Stepping on foreign land, seeing a new culture, people who look different to me and ones around, hearing a language I don’t get at all, was a dream of mine I never thought I’ll achieve. I was always told if you do well in studies you get a good job, good job means good money, good money meant travel abroad. I was horrible in school, low scores, failing so often, so in my head I was always going to be broke growing up.
A part of me wanted to refuse this thought, but the voices around me were so much louder that to a certain extent I made peace with this idea of broke. In my head, I’d be able to travel only in India at best if I was lucky. I consumed a lot of content from around the world, and not necessarily travel related, just general content shot all over and I just saved all of this knowledge I picked up in a corner of my brain. I traveled through my screen for a while.
School got over, Jr college too and both were equally terrible, but Psychology came into my life and turned everything upside down. I was finally interested in at least one subject, the human mind. In retrospect, more than the subject, more than studying the subject, you want to understand yourself through the subject because no one ever understood you. I noticed it’s the case with a lot of students who take psychology, a lot of them are just people who’ve never really been fully understood. I fell in love with psychology, that immediately reflected in the way I scored. First year – distinction, second – same, third – again distinction. It gave a loser like me some hope – that okay, I can take some space in this world, I can breath rightfully now, I can keep me head up and talk to people looking into their eyes because trust me my neck was starting to hurt hanging down. Sucking in the first 12 years in academics kills you inside, and fully. You have little to no confidence. After my first results in Bachelors, it felt like I finally sat down after standing up my whole life (an expression usually used to describe what smoking feels like, but we don’t condone that here).
I went ahead for my Master’s in Industrial Psychology and academically I was properly on track. I started wanting more from myself, from the world and I think that’s when the glimmer hope lit itself that okay maybe, I can make a decent life, at least one that’s way better than what I had imagined for myself. After 2 years of working, I got married and a year after marriage, we planned our first international trip to Bali.
The pessimist inside me, even after booking the flights and hotels still believed that no, for some reason this is going to get cancelled. Even when the date came to leave, in my head I kept thinking that the authorities are going to reject me at the airport and this trip will get cancelled, and I was preparing for how I’ll act brave and unbothered if that happens. My middle-class mind didn’t give me peace even after I sat in the plane because then I was thinking that as soon as I reached, they will find some issue in my passport and deport me back; they will not let me step outside the airport.

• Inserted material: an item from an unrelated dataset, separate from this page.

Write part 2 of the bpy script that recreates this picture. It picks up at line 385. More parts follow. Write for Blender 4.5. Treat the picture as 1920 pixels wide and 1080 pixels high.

It’s only when I cleared immigration, picked up my bags, and stepped onto foreign soil, I found peace. The little boy in me finally smiled; I sighed in relief. At that moment, even if I died, it would’ve been okay because I just wanted to step into another country, and that was done.
I don’t take these trips for granted. It’s a privilege for me. I’m always a child at the airport, I’ll always be dressed decently, I can’t imagine doing it in shorts and slides; I’ve dreamed of traveling in a plane, of going abroad, I won’t achieve my dreams dressed so casually, I can’t. Everything still fascinates me like it did the very first time, the size of the airport, the duty-free shops, the size of the plane, the sharply dressed pilots and crew, the fact that I’m flying in the air so many feet above the ground, everything.
It’s 7 years I’ve been working and I think I did alright. Of course there are people my age who’ve done sooo much more, but there are also people who dream of a life like this, and I can’t take it for granted because I couldn’t even dream of this life, and now I live it.
So, if you’re in a position, where you can’t see the light at the end of the tunnel, I’m here to tell you that it’s there and it’s shinning bright for you. Yes, the light comes in way sooner for some, way easier for some; life is different for all of us, but yours is there too, it’s tough now, it’s tiring, and you are going to want to give up, sometimes too often, and all of that is okay, but keeping going at it, because the light is waiting to see you as well, it’s waiting to brace you, to free you of your troubles, and to give you the break you need.